Saunders was a rather innovative, flamboyant and restless grocer according to accounts of his life. One day he decided the full-service system was a waste of time and man hours, so he developed what today (with some modifications) is the self-service system of supermarket retailing. To this day, nobody knows why Saunders chose the name Piggly Wiggly for his store, which became a grocery chain, by the way.


{Note: Michael Kullen, founder of the New York-based King Kullen supermarket chain, also shares credit for inventing the first supermarket and self-service scheme, although most believe Saunders was first in terms of actual self-service.}


So, as you can see, Piggly Wiggly does have some historic claim to innovation. Piggly Wiggly also is generally credited with coming up with the first supermarket checkstand to go with that self-service system creation.
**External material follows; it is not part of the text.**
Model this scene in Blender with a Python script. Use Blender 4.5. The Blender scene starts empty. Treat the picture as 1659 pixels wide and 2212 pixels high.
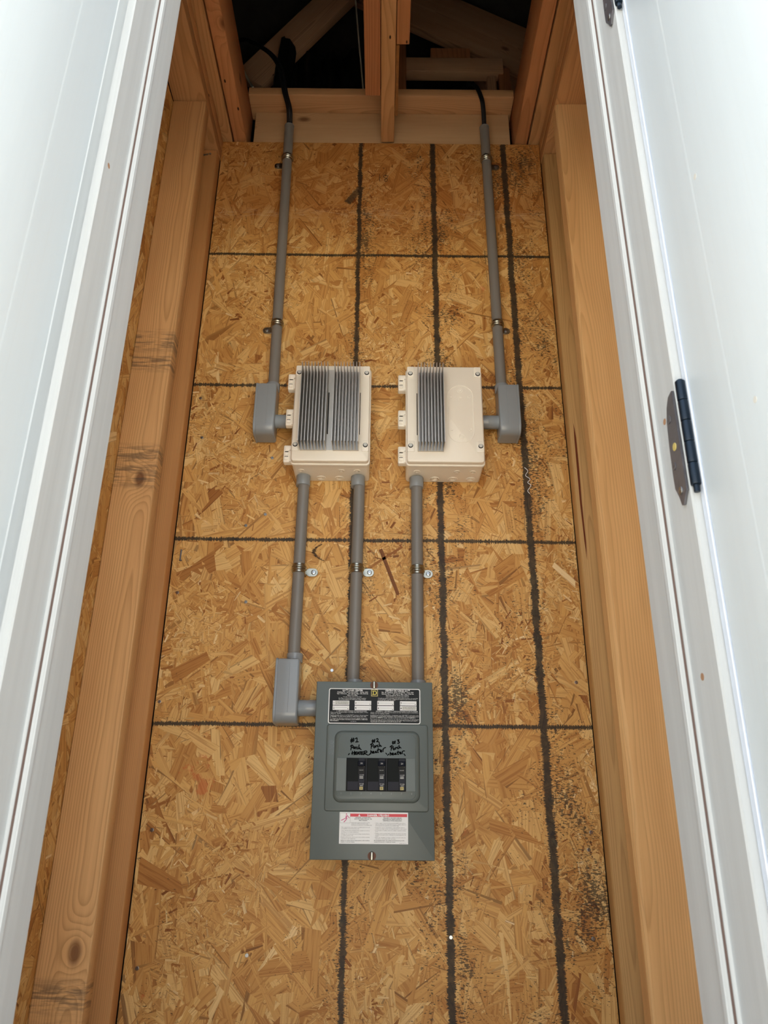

The grocer also generally gets credit for introducing the first supermarket shopping cart on wheels


Other innovations for Piggly Wiggly include being one of the first (if not the first) grocers to merchandise some fresh produce items in refrigerated cases to prolong the products' freshness. Prior to this innovation it was commonplace to merchandise all produce items on a dry rack.


Piggly Wiggly also is credited as being one of the first grocers to: introduce uniforms for store clerks, create a high-volume/lower-profit margin retailing scheme, offer a full line of nationally advertised grocery brands, and franchise independent grocers to operate under the self-service supermarket model that's so common today.


Therefore, as you can see, Piggly Wiggly Carolina Co. is following in the well-proven Piggly Wiggly history of grocery retailing innovation by creating its new, "intuitive-style" supermarket format.


Even though the grocery chain Charles Sounders founded and used as a format and merchandising innovation incubator is now an independent grocer franchisee, retail support and marketing company rather than a company-owned supermarket chain like it used to be, we think he would be pleased to hear about the new, innovative retail supermarket format and merchandising scheme that franchisee Piggly Wiggly Carolina Co. is set to open on April 3.